Problem to solve: Gather all lines in the records below that include the word "pixels".
____
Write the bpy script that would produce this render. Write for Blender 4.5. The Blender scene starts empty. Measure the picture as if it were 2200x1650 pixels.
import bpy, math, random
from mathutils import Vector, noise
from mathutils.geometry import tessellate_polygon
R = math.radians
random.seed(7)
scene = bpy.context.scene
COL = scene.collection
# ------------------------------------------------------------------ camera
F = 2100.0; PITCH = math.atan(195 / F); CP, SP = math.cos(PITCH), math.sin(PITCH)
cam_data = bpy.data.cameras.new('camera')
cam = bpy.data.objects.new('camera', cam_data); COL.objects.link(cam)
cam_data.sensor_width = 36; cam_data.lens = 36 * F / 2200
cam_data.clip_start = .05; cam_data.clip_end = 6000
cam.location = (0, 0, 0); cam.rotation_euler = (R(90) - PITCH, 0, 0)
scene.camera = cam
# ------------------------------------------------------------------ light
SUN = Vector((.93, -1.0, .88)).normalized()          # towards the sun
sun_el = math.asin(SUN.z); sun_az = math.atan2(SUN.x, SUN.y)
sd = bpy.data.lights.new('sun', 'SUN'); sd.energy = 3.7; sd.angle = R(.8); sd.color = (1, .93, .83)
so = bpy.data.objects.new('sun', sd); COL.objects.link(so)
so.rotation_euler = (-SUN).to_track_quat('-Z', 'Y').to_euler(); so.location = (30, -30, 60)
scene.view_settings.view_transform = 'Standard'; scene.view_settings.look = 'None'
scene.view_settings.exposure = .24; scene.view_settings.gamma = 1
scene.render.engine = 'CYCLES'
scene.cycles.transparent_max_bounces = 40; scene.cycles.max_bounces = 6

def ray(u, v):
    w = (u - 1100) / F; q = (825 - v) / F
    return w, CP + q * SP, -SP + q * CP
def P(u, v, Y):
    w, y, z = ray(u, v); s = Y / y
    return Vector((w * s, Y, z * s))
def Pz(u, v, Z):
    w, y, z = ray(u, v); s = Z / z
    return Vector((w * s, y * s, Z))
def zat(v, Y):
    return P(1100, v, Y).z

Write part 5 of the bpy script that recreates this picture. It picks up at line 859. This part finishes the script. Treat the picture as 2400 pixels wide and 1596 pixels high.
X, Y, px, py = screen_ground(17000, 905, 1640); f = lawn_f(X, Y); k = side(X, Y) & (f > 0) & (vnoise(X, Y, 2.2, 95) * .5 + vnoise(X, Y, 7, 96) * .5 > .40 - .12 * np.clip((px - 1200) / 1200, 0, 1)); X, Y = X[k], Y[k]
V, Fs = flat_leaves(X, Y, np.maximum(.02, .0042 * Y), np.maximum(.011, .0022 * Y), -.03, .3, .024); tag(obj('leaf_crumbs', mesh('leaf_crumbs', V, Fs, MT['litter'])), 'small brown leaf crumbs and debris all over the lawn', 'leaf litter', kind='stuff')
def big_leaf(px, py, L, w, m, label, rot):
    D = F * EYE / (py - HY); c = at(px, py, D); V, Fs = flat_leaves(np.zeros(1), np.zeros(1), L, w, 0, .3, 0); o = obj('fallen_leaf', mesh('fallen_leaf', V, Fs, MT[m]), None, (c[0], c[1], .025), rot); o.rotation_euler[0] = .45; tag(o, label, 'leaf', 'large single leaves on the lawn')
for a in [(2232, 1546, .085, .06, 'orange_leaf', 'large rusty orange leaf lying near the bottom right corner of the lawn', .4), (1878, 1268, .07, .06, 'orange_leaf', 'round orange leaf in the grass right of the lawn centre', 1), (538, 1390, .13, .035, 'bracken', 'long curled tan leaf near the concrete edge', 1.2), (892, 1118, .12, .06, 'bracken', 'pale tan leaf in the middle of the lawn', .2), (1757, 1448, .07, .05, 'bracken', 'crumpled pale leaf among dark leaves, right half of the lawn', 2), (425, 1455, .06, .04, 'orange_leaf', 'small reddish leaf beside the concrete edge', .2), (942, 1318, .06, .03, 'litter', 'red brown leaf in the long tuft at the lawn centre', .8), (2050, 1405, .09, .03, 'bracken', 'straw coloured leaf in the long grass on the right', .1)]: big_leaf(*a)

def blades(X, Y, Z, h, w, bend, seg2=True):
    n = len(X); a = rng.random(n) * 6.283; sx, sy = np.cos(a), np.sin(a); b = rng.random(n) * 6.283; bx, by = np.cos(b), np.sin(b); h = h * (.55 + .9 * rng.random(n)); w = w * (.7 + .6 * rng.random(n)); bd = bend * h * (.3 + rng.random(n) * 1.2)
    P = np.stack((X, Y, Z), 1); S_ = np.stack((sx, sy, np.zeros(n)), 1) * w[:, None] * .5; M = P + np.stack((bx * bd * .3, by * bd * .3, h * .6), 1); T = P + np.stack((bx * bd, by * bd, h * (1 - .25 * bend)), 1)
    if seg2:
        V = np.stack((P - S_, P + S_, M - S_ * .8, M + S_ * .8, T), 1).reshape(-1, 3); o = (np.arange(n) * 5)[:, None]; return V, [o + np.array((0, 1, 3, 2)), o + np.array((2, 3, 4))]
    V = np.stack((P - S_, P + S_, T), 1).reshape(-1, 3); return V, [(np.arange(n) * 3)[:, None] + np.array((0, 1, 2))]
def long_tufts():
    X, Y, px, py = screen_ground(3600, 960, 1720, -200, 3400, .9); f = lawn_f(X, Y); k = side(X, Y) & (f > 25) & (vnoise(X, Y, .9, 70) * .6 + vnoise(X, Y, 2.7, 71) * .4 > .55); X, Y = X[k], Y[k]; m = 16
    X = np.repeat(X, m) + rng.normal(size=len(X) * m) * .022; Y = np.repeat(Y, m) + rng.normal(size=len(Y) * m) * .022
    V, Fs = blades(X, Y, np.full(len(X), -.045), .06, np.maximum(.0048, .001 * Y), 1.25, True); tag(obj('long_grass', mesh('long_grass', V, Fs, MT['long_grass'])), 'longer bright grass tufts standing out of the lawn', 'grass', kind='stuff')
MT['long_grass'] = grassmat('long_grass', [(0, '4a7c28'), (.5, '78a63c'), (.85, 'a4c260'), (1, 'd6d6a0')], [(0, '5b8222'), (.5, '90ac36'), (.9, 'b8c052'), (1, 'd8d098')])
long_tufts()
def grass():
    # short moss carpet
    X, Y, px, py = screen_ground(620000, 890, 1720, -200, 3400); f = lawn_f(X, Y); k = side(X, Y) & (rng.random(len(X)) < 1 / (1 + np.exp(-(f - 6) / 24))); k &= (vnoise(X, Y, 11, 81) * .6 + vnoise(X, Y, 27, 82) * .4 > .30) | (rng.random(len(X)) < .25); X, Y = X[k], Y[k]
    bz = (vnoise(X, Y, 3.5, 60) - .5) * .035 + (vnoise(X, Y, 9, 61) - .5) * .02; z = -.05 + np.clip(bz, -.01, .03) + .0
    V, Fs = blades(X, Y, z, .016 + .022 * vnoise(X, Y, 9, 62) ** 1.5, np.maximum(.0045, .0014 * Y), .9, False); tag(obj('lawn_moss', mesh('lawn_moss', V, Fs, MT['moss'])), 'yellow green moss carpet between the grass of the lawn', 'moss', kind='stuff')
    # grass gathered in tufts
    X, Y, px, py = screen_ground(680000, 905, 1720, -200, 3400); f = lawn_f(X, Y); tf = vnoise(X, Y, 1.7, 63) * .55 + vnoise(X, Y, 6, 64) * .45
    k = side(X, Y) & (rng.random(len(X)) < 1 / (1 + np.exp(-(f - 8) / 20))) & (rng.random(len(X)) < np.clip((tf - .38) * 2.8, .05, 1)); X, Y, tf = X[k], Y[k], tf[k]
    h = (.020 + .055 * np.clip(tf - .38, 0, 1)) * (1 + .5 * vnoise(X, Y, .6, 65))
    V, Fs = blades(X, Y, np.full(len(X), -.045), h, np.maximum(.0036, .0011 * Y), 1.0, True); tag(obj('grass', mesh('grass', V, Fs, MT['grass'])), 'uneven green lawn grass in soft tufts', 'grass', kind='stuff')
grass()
____
The result:
Write the bpy script that would produce this render. Write for Blender 4.5. The Blender scene starts empty. Measure the picture as if it were 2200x1650 pixels.
Write part 5 of the bpy script that recreates this picture. It picks up at line 859. This part finishes the script. Treat the picture as 2400 pixels wide and 1596 pixels high.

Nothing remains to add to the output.